El género humano

Trastabillé y por un momento perdí el equilibrio. Un hombre joven y fuerte me agarró con firmeza por el brazo y ayudó así a evitar la caída. Alguien a quien nunca había visto ni espero ver de nuevo, dos completos extraños. Respondí con confianza y agradecimiento a la generosidad impulsiva del otro.

Fue un incidente que me hizo sentir bien, uno de esos episodios inesperados que renuevan la fe en la especie humana. La sensación de que la tendencia a la solidaridad es nuestro instinto primario. El recuerdo de que el hombre y la mujer son ante todo seres sociales. La percepción de que el estímulo a la generosidad primitiva con los congéneres puede construir una convivencia más perfecta. En fin, una visión más optimista de la vida y del futuro derivada de la reacción primaria de una persona a quien juzgo buena, en un acaecer por cierto de menor cuantía.

La sensación de bienestar duró pocas horas. Ese mismo domingo, cuando subía a un autobús a la salida de un espectáculo deportivo, alguien a quien no logré siquiera identificar metió la mano en mi bolsillo y me robó la billetera, con poco dinero dentro pero con todos mis documentos de identidad y de crédito.
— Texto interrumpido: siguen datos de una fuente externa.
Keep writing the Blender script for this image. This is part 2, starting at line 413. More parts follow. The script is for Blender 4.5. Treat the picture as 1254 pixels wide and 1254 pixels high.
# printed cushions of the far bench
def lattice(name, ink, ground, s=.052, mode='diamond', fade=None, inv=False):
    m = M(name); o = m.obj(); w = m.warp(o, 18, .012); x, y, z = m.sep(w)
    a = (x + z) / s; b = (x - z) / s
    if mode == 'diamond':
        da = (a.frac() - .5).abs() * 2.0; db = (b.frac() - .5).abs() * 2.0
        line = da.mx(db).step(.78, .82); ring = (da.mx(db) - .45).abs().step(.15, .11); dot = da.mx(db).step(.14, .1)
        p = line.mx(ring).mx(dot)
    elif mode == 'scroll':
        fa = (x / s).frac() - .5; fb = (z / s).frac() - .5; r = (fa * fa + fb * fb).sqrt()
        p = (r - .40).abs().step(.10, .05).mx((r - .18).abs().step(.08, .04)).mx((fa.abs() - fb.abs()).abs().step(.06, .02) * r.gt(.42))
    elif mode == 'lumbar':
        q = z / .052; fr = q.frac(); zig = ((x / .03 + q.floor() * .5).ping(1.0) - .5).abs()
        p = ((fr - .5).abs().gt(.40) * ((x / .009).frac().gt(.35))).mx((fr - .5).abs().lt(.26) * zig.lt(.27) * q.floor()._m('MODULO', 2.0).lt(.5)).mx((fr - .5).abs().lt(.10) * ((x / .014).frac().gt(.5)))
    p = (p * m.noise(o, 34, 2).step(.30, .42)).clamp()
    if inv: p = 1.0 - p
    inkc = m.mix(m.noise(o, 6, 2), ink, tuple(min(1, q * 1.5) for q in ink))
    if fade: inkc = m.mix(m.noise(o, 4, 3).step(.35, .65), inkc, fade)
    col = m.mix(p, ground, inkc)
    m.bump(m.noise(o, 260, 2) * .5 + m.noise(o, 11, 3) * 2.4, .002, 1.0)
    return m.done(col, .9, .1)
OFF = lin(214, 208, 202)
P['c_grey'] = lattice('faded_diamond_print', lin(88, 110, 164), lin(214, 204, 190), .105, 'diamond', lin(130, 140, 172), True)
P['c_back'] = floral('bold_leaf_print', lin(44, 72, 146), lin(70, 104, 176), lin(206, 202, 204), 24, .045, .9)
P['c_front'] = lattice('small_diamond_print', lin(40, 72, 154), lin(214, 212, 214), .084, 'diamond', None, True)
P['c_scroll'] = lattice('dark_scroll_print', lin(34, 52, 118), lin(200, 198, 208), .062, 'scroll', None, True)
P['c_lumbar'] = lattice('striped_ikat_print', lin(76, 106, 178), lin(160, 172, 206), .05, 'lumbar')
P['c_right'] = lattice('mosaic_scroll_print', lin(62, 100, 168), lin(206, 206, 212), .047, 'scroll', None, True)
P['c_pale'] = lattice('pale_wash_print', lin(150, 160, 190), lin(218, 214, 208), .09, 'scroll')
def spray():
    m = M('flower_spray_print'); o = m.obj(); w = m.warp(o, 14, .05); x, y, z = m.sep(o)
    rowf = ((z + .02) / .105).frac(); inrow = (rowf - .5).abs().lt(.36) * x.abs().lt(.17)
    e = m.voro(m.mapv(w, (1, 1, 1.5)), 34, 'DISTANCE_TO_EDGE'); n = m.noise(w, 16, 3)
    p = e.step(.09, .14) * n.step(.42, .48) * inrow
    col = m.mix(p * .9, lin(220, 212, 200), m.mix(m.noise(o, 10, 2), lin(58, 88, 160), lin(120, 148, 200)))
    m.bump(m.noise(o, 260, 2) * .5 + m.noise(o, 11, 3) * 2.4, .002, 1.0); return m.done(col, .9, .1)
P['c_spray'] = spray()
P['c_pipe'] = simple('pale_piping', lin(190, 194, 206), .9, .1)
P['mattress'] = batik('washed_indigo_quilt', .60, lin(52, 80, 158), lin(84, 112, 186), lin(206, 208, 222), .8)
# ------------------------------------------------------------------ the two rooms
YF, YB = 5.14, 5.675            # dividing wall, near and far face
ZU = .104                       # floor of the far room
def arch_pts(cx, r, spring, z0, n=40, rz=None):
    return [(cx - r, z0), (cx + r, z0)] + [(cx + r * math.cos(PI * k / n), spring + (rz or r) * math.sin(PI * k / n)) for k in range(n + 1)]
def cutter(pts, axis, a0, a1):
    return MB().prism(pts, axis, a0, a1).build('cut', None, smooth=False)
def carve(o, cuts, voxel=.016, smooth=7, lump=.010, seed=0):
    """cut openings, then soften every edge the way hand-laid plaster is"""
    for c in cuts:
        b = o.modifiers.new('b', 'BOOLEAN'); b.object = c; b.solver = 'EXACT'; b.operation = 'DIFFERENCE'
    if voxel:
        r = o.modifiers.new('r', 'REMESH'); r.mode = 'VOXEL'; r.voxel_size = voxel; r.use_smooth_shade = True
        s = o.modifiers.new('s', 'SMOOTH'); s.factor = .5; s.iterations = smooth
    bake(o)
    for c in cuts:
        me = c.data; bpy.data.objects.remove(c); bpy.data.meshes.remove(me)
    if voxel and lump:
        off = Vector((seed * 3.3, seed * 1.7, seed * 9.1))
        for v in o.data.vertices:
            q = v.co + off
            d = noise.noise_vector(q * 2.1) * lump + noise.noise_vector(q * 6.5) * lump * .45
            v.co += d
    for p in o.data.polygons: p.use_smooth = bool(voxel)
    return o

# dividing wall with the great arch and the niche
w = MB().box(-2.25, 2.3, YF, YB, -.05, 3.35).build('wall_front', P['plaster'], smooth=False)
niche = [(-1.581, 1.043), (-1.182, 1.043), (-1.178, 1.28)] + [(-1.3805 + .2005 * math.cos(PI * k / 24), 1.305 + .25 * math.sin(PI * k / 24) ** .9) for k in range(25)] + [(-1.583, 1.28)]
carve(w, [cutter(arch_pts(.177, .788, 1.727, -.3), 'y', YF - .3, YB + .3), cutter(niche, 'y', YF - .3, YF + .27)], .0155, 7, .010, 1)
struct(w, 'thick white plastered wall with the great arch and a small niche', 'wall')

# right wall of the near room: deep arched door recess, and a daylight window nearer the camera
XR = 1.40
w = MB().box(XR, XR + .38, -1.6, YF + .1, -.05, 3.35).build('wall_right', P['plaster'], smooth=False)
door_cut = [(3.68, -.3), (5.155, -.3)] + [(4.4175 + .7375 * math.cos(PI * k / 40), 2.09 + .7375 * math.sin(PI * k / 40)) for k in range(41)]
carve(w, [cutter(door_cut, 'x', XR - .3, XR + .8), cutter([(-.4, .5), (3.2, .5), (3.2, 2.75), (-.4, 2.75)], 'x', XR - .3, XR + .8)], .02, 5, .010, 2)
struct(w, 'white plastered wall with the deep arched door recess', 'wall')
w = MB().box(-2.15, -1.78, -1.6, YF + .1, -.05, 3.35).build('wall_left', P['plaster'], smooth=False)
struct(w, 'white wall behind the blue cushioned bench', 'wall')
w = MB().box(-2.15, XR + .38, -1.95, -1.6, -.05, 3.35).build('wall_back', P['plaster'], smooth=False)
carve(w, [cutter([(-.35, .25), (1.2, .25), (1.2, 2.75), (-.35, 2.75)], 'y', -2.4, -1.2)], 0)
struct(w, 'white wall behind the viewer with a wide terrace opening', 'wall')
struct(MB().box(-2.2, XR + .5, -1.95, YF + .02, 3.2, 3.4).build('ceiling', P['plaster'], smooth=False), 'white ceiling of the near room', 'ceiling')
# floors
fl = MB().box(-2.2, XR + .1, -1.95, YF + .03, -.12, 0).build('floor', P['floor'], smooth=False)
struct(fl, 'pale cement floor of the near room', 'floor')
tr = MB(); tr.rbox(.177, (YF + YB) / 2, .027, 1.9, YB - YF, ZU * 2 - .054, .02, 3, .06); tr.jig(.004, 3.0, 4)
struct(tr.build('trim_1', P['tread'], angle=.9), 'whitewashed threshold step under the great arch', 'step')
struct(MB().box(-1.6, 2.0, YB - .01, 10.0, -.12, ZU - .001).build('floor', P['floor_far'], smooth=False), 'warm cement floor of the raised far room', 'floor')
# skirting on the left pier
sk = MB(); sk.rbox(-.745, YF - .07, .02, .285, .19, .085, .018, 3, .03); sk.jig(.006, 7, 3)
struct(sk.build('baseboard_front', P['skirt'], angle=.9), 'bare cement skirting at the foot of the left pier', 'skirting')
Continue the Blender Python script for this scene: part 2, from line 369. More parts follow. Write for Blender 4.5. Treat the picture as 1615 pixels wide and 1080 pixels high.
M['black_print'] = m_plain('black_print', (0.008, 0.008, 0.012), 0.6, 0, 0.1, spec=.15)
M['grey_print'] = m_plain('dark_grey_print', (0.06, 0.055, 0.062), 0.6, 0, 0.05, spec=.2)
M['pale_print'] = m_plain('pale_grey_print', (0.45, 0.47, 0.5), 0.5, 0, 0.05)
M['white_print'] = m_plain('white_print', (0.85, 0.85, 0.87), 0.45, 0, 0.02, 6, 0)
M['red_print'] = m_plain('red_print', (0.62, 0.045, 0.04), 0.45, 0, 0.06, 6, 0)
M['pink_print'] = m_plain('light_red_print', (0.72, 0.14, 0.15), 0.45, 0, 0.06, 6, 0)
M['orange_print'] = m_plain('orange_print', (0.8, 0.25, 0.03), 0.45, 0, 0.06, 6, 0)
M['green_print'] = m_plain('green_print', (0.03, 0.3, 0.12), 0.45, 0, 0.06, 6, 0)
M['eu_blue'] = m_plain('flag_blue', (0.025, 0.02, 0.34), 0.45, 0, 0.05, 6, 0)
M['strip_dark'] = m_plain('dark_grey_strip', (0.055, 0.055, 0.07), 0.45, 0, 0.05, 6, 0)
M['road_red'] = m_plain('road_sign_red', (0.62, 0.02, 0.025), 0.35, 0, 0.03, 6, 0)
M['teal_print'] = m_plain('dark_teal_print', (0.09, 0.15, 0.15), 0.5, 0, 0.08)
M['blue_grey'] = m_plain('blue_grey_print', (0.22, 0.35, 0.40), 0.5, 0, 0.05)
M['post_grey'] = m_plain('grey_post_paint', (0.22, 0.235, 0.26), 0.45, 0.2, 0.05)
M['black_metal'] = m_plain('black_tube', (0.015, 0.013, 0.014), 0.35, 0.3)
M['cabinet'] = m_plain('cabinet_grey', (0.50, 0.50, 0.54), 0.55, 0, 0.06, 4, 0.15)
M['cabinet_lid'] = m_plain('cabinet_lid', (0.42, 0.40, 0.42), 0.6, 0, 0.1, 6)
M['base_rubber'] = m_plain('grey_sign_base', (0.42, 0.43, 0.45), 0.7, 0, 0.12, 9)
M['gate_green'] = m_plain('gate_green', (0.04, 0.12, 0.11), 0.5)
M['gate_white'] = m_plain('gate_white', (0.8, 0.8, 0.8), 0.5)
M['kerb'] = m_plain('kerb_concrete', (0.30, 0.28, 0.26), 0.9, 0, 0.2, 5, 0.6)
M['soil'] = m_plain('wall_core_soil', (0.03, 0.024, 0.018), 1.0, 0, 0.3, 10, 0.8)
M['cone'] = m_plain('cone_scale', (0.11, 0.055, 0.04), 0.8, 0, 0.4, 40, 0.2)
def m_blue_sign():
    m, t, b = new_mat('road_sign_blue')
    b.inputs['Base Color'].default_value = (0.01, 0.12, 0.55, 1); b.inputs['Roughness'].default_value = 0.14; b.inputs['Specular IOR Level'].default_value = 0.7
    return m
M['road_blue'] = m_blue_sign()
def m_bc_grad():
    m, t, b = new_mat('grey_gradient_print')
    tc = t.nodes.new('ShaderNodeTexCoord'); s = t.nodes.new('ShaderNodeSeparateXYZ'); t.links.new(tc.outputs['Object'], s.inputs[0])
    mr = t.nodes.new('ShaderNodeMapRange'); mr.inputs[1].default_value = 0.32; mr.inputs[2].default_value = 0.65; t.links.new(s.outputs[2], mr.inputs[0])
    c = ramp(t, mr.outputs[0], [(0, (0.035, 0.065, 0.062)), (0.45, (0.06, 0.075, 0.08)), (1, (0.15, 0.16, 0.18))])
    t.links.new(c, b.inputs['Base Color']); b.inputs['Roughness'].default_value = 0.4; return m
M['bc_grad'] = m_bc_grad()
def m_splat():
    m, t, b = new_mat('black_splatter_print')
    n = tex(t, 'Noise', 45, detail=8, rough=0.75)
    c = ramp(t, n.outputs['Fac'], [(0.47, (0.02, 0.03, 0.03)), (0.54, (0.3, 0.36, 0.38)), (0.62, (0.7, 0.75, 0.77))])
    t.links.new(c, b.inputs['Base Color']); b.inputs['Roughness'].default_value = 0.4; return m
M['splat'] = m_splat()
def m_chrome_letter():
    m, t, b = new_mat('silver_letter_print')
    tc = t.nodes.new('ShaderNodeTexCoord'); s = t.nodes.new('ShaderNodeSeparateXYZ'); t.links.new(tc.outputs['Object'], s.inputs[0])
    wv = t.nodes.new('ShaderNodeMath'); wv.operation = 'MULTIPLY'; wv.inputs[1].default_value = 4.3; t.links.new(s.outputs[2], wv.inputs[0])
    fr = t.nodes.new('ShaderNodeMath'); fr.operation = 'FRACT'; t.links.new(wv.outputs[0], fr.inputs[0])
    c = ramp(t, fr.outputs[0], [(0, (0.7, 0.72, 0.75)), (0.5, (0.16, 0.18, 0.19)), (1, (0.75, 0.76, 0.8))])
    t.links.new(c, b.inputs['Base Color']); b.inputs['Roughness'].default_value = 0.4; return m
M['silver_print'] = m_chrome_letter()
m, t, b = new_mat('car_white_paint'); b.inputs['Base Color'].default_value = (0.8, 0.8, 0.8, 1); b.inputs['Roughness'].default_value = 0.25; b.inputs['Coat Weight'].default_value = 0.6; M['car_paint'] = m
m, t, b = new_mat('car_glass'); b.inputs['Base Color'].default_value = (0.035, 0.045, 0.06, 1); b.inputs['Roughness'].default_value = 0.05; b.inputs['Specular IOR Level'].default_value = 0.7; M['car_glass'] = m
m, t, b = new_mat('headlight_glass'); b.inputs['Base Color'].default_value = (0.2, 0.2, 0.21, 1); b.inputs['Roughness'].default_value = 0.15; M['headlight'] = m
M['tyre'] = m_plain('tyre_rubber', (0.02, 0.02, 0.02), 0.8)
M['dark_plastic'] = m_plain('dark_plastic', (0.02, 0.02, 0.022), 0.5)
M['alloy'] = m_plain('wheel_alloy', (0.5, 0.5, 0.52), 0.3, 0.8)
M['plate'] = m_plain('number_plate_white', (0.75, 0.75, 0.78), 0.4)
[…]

Ese prójimo también desconocido y a quien espero no ver más, se llevó mi sentido de invulnerabilidad y de confianza en los demás.

En contrapunto a la experiencia de la mañana, el sentimiento de que todos tenemos la inclinación al mal, que la vida ordenada en sociedad es imposible, que el hombre es lobo con el hombre. Lo de siempre, la necesidad de andar cuidándose, la casualidad de tropezar con un pícaro, la inseguridad que es compañera de la vida por culpa de la agresividad y la codicia inherentes en la condición humana.

Poco a poco, una sensación de duda, si será que el ratero se está desquitando. Sus motivos pueden ser la respuesta a nuestras propias injusticias. Tal vez yo he robado parte de sus oportunidades y de su bienestar. Las cosas buenas de la vida existen en cantidad limitada y los que acumulamos mucho de ellas estamos quitando a otros la posibilidad de disfrutarlas. La miseria acorrala y quien la sufre da zarpazos para superarla.

Tal vez valdría la pena ensayar maneras diferentes de estimular la convivencia ordenada en sociedad si repartiéramos las oportunidades con equidad y educáramos las buenas cualidades de la gente, más que reprimir sus instintos nocivos. Muchas formas de perpetuar la injusticia y el odio han sido practicadas con dividendos cuantiosos en delitos, fraude y guerras. ¿No valdría acaso la pena correr el riesgo de extender la solidaridad y la paz en una visión de la vida con rostro humano?